Stepping into the titular role of Amazon’s new series “Tom Clancy’s Jack Ryan,” John Krasinski embodies the CIA analyst who goes from a desk job to active field duty, a similar career trajectory to the actor’s own rise from Jim Halpert to bona fide movie star.

“We obviously knew him well from ‘The Office,’ but we had also seen him in ‘13 Hours,’ ” Graham Roland (“Fringe”) tells Backstage. (Roland co-created the series with veteran TV writer and producer Carlton Cuse of “Lost” and “Bates Motel” fame.) “His journey seemed to parallel exactly the journey John was making as an actor, so it would be very comfortable for the audience to watch a guy they were familiar with in a cubicle, to go along with him as he moved into the field.”

Krasinski now joins a long line of men who’ve played Tom Clancy’s iconic character—Alec Baldwin, Ben Affleck, Harrison Ford, and Chris Pine among them. But when it came to reimagining Ryan for the small screen, the creators say Krasinski, who had a huge hit on his hands earlier this year with “A Quiet Place,” was their first choice from the start. “When you write a part, it goes out there in the ether, and somehow, almost through magnetic attraction, it brings back the right person,” Cuse says. “If you do your job as a writer and really deliver what you want on the page, then the right person will emerge with some adaptations and hard work.”

READ: John Krasinski on ‘A Quiet Place’ + ‘Power of Performances Without Words’

While filling out the rest of the cast, Cuse and Roland found many actors had a personal connection to the material, citing friends or family who worked in the military or in another public service capacity. “Wendell Pierce, who plays Greer, he never read but just came in and met with us,” Roland says. “We learned his father was a veteran, and he had a lot of uncles in the military, so he had this deep connection to it. Originally, we had envisioned our version of Greer being younger. But his enthusiasm and passion for the role caused us to change course.”

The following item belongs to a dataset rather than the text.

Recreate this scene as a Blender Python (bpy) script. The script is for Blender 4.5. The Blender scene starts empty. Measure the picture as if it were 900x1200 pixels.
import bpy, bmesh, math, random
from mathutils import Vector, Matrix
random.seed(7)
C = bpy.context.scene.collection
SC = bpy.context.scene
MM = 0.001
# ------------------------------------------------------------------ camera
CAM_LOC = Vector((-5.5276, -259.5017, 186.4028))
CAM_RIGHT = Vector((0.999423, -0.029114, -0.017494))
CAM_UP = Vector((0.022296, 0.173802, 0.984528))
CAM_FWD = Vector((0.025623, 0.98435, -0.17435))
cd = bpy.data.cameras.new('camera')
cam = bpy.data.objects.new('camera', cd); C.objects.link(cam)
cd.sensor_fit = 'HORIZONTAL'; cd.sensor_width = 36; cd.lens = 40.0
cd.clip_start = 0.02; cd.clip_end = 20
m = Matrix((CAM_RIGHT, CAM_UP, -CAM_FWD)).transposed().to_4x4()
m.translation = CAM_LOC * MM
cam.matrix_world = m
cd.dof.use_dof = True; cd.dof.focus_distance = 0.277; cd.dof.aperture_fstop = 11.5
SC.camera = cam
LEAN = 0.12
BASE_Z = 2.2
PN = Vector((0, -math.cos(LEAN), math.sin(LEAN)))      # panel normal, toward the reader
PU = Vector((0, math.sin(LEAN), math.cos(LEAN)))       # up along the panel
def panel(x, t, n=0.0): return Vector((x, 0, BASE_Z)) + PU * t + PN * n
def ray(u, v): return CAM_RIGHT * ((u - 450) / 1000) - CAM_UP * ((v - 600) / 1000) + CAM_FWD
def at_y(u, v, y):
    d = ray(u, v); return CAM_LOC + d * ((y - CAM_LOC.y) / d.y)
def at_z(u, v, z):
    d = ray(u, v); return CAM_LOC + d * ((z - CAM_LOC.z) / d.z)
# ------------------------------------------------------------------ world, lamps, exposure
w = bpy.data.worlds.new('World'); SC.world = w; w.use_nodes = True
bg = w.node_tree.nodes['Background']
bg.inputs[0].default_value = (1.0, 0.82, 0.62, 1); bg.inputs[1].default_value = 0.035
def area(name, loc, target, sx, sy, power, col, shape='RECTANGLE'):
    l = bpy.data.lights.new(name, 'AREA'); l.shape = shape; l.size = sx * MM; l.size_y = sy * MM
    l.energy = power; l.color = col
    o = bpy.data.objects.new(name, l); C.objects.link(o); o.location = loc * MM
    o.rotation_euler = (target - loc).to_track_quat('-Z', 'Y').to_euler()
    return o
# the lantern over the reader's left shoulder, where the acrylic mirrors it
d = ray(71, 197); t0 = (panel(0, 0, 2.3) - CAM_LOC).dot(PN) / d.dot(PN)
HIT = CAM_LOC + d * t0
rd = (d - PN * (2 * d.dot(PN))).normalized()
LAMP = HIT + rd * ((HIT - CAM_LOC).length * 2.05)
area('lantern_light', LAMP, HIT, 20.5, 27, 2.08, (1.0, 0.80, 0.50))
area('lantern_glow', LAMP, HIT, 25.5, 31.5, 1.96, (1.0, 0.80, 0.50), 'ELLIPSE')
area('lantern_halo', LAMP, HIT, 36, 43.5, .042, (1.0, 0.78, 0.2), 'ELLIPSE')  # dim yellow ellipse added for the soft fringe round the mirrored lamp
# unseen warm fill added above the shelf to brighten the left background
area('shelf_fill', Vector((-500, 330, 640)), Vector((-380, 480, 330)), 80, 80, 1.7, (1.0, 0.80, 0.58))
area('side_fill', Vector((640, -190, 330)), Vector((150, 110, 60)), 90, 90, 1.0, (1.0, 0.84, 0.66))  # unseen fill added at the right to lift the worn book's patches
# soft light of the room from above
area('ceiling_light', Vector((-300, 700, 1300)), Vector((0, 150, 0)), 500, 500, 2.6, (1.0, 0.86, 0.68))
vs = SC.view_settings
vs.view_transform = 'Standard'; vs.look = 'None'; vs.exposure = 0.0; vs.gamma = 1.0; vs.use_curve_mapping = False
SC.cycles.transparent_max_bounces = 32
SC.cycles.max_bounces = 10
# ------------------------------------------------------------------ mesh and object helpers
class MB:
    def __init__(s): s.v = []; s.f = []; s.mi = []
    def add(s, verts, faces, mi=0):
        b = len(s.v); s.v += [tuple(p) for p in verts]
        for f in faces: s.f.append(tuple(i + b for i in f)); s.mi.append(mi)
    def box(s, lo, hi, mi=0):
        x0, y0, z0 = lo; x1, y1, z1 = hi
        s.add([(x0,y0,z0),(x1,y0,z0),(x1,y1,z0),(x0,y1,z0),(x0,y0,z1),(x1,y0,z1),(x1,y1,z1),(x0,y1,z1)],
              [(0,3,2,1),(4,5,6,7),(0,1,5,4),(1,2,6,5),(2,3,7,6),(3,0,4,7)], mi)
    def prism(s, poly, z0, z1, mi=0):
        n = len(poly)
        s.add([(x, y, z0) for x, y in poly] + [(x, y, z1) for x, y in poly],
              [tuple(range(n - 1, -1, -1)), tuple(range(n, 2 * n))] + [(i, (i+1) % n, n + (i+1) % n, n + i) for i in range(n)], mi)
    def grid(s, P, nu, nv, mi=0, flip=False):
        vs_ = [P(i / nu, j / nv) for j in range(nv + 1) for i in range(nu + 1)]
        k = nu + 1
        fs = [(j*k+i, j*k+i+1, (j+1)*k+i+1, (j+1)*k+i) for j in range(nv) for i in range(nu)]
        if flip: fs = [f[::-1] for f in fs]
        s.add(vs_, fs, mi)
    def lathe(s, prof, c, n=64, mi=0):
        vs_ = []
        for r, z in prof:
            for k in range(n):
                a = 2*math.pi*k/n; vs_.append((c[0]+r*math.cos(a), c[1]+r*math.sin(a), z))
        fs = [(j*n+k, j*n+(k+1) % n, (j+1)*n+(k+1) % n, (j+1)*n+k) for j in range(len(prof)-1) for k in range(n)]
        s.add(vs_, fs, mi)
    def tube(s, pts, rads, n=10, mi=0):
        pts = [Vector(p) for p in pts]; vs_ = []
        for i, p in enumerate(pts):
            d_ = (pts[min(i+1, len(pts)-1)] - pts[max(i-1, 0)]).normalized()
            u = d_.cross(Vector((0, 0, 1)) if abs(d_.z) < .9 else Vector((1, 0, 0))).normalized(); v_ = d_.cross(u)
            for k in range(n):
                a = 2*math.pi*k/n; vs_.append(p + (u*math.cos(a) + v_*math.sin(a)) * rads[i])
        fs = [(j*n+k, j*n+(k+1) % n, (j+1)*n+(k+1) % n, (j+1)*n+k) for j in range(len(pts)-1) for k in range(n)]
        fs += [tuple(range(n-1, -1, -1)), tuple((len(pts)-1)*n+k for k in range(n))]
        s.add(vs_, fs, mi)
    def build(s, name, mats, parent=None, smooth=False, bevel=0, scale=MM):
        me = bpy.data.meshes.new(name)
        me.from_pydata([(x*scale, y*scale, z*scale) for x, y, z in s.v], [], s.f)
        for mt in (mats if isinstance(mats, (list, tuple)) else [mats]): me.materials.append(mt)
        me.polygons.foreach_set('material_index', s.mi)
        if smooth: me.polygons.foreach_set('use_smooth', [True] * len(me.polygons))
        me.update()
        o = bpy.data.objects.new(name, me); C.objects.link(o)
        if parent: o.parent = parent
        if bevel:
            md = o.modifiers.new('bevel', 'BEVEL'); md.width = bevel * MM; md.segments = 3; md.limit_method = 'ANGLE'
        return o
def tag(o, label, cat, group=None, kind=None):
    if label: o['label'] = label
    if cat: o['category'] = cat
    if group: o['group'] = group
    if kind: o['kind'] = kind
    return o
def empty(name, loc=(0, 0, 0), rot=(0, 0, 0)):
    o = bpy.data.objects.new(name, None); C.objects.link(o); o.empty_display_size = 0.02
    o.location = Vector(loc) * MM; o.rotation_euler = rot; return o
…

“Jack Ryan” doesn’t debut until Aug. 31, but it’s already been renewed for Season 2, which is currently in production, with new cast members like Noomi Rapace. The experience working with Amazon marks new territory for Cuse, who comes from a network background. “It used to be that television was constrained by time and money, and there was also a profound limit on casting,” he says. “Now, almost any actor will do a project that’s sort of under the television label because the opportunities are so great. The quality of the material and the storytelling is so high. And it’s really exciting to be able to do long-form storytelling with actors who might, a few years ago, only have been available to people making movies.”

And the world of TV seemed an especially fitting home for “Jack Ryan” due to the bevy of Tom Clancy material available to adapt. “If you have read a Clancy book, they’re 1,000-page, single-spaced, small-prose books that are densely packed in a world populated with a lot of characters that in a movie you don’t get to see,” Roland says. “In eight hours, we felt like we had a big opportunity to tell a mosaic story.” As such, their series isn’t an adaptation of one particular novel, as the films are. Instead, the entire catalog served as a jumping-off point to explore the world of Ryan.

At a moment of peak antiheroes on TV, Cuse and Roland take pride in bringing a great American hero to the small screen. “This was a chance for us to tell a story about a classic hero whose mortality is his strength or his biggest obstacle in a sometimes immoral world. We both gravitated toward that because now, in a weird way, it feels subversive to have this classic hero.”